<<<<
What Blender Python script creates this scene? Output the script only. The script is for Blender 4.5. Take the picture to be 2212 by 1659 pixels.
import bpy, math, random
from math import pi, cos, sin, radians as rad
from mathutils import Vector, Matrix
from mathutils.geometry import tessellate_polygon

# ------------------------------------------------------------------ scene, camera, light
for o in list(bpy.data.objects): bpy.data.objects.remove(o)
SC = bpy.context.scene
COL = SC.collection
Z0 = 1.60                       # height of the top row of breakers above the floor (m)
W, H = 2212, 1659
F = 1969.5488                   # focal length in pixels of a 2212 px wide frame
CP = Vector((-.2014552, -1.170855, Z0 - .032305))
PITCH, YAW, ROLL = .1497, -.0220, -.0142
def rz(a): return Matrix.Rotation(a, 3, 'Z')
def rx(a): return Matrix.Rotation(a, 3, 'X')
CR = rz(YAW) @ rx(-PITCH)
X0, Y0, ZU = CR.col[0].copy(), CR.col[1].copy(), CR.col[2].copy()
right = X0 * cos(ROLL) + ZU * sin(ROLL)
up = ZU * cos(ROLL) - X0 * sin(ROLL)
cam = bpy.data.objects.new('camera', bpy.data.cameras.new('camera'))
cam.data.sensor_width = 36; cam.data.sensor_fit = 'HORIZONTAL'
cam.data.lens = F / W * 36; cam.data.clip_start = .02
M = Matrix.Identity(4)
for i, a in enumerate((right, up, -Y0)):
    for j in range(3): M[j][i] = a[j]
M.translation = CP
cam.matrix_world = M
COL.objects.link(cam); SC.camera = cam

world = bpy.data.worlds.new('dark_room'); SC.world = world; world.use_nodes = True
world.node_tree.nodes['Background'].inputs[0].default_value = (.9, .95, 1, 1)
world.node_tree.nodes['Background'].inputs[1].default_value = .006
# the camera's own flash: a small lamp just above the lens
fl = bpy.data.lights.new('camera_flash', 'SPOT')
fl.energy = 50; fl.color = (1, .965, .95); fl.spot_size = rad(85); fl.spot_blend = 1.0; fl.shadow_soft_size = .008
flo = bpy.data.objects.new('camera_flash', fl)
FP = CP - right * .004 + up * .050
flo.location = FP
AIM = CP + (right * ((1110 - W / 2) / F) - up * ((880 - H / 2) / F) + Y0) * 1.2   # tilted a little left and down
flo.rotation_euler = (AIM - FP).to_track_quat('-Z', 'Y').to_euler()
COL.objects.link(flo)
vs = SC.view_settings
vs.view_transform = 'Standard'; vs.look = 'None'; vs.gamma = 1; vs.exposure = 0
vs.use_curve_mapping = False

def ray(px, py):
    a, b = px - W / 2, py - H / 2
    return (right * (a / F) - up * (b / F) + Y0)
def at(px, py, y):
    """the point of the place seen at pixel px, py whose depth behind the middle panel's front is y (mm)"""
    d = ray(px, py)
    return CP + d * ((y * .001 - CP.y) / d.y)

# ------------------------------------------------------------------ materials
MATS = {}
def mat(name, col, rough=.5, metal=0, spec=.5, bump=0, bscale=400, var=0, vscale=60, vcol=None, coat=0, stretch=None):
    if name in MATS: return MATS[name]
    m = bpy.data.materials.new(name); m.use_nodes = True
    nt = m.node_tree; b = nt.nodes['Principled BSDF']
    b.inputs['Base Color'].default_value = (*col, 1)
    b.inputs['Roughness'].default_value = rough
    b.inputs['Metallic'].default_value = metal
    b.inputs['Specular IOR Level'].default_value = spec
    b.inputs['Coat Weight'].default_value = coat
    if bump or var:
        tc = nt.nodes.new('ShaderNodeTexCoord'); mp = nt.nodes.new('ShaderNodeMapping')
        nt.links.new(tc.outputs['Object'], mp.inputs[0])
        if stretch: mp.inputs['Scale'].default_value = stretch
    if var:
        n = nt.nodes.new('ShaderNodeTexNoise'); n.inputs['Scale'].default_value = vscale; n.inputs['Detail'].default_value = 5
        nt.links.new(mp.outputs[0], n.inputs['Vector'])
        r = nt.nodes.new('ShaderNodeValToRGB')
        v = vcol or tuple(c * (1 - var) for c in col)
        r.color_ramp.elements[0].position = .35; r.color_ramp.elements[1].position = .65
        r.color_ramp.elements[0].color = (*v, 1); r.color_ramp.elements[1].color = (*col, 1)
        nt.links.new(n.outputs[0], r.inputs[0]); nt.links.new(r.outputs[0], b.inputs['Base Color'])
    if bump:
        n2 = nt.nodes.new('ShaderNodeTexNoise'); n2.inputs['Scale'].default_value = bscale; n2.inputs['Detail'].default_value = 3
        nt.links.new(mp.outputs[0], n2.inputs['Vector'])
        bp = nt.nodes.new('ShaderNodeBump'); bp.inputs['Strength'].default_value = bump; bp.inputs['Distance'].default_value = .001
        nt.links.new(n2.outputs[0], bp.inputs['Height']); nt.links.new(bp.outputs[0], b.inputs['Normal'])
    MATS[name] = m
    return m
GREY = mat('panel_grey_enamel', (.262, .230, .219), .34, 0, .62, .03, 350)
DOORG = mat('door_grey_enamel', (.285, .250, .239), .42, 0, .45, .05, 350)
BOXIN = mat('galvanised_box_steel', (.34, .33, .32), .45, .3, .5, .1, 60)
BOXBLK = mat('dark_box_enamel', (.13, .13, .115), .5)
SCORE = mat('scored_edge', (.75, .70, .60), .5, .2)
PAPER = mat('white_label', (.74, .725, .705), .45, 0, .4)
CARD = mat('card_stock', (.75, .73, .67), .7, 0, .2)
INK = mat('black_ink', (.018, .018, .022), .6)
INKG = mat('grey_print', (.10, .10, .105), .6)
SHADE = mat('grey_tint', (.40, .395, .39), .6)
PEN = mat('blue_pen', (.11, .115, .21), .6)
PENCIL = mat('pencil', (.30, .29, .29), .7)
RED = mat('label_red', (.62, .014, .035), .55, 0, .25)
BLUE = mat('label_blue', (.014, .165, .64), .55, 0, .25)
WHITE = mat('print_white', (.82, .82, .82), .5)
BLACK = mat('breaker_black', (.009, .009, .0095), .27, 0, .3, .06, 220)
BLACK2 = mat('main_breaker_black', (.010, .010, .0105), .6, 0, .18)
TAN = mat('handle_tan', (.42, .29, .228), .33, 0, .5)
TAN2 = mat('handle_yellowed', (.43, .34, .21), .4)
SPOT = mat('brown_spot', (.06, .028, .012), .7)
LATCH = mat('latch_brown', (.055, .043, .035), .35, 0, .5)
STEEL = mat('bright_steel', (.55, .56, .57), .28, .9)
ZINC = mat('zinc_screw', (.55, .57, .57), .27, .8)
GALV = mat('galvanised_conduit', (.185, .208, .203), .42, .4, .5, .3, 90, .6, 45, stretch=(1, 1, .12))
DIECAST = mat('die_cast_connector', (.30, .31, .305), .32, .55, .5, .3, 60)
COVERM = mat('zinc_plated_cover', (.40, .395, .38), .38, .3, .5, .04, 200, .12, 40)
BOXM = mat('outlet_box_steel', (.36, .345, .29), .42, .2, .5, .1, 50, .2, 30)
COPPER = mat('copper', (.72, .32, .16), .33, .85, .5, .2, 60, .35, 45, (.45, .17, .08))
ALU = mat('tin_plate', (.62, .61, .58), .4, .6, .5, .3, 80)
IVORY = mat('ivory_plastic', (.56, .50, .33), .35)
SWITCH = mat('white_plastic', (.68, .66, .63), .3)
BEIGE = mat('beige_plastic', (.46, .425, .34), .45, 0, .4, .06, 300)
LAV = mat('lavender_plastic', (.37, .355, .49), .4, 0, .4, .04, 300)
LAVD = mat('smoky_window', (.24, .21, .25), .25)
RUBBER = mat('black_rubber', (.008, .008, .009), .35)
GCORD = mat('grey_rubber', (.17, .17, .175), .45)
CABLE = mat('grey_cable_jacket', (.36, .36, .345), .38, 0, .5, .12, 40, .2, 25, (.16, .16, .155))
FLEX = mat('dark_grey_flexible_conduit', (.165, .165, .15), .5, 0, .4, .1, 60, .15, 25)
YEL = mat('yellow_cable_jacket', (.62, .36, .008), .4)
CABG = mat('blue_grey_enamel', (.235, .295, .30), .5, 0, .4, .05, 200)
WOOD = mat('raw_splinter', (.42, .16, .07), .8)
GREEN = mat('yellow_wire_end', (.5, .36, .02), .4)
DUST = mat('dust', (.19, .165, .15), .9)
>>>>
EXERCISE PROMPT:
Exactly as they stand, set down the lines from the top of the data through the line with "from mathutils.geometry import".

WRITTEN REPLY:
What Blender Python script creates this scene? Output the script only. The script is for Blender 4.5. Take the picture to be 2212 by 1659 pixels.
import bpy, math, random
from math import pi, cos, sin, radians as rad
from mathutils import Vector, Matrix
from mathutils.geometry import tessellate_polygon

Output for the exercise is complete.